New York Jets running back Breece Hall runs past Cleveland...

New York Jets running back Breece Hall runs past Cleveland Browns linebacker Sione Takitaki during the second half of an NFL football game Thursday, Dec. 28, 2023, in Cleveland. (AP Photo/Sue Ogrocki) Credit: AP/Sue Ogrocki

FLORHAM PARK, N.J.

Representatives from the NFL Network were in the Jets’ locker room on Thursday, handing out ballots and soliciting votes for their annual list of the top 100 players. The information they gathered this week here and elsewhere around the league will be compiled, computed and then broadcast this summer.

Breece Hall thinks he’ll make his debut on the list that comes from this season.

“I do think I’m in the top 100, but I don’t care where I land,” he told Newsday as teammates scribbled names of other players all around him. “On any given Sunday, I think I can be the best player on the field. That’s that.”

That’s just the latest proclamation from the second-year running back, who, in the second half of the season, became the focal point of the Jets’ offense.

Earlier this week, he posted his expectations for 2024 on social media. They included being a top running back, a Pro Bowler and an All-Pro.

The week before that, he warned those mocking the Jets this season to “get your laughs in now” because “it ain’t gonna be like this forever.”

There is something new emanating from number 20 as this season draws to an end. A fire. A defiance. A desire to prove himself that is oozing out of him.

“Knowing what this team has, the pieces we have, the stuff we’re going to add, we have a lot of players who are great and who are striving for that,” he said on Thursday. “That’s the reason why in the future we’re going to be really good . . . I’m excited to see what we do in the future for sure.”

It took a little while for the Jets to figure out what to do with Hall’s present.

He started the season with a bang, taking the opening handoff — which turned out to be the only time Aaron Rodgers got the ball in the hands of a teammate this season before tearing an Achilles — 26 yards for an electrifying run.

Once the quarterback dynamic changed, though, along with some other injuries on the offensive line, the entire offense had to adjust. That meant Hall, too.

“When you have the best quarterback to ever play the game get hurt, the offense changes a little bit,” Hall said.

Making things more difficult was a lack of familiarity to his new offensive coordinator. Hall had spent the spring and summer rehabbing an ACL tear, so Nathaniel Hackett didn’t have a true sense of what he could do.

Eventually, Hackett figured it out.

“I don’t think I was ready for him to be as productive as he was in the pass game,” Hackett said. “I think that’s something that has added a whole dimension to things that we can do, lining up at wide receiver, catching the ball from the backfield and, when he touches the ball, he could score at any time.”

Hackett said he first started to realize Hall could be that kind of an option in the Giants game when he sprung a checkdown for 50 yards.

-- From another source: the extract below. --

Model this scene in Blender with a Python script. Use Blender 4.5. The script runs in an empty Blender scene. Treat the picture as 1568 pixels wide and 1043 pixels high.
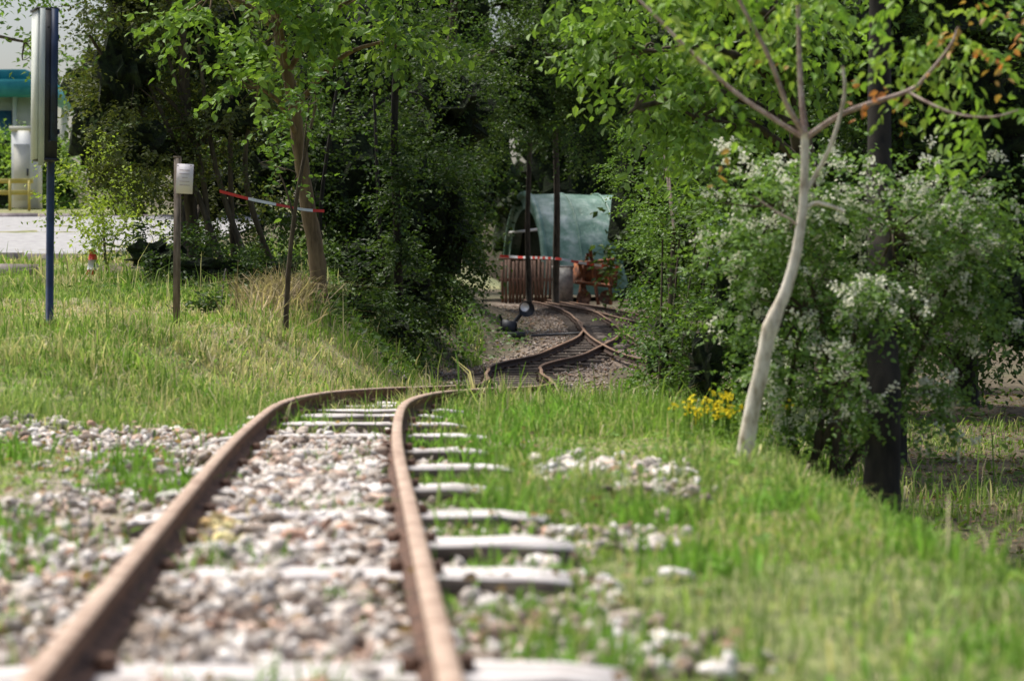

Despite the agonizingly tardy revelation of that part of his game, Hall leads NFL running backs in receiving yards this season (579, ahead of Christian McCaffrey’s 564) and is second in receptions with 74 (Alvin Kamara has 75; McCaffrey has 67).

“It really stood out that it wasn’t just checkdowns that you wanted to get to, but you wanted to really try to gameplan and get him the ball from the backfield,” Hackett said. “I think he’s gotten better as the year has gone on, too. I think that’s been great to see, but it would be great to have an offseason and be able to work with him even more and get him involved earlier.”

Now everyone knows. And now Hall is heading into his first true offseason as a pro.

He spent the months before his rookie season going through all the NFL Combine and Pro Day shenanigans, then spent last year recovering from the knee injury.

These next few months will be the first time in his career that Hall gets to focus solely on improvement.

“I get to work out to get better instead of working out to be normal,” he said. “I’m excited to see the results and the product of the work I put in this offseason.”

Hall already has laid out what he wants to happen. What he hopes will happen.

Next season, with his health fully returned, with a staff that knows his skills and how to deploy them, and with a Hall of Fame quarterback, he should get a chance to actually make them happen.

If that all comes together, Hall might just become a mainstay near the top of that list of 100 for a long time to come.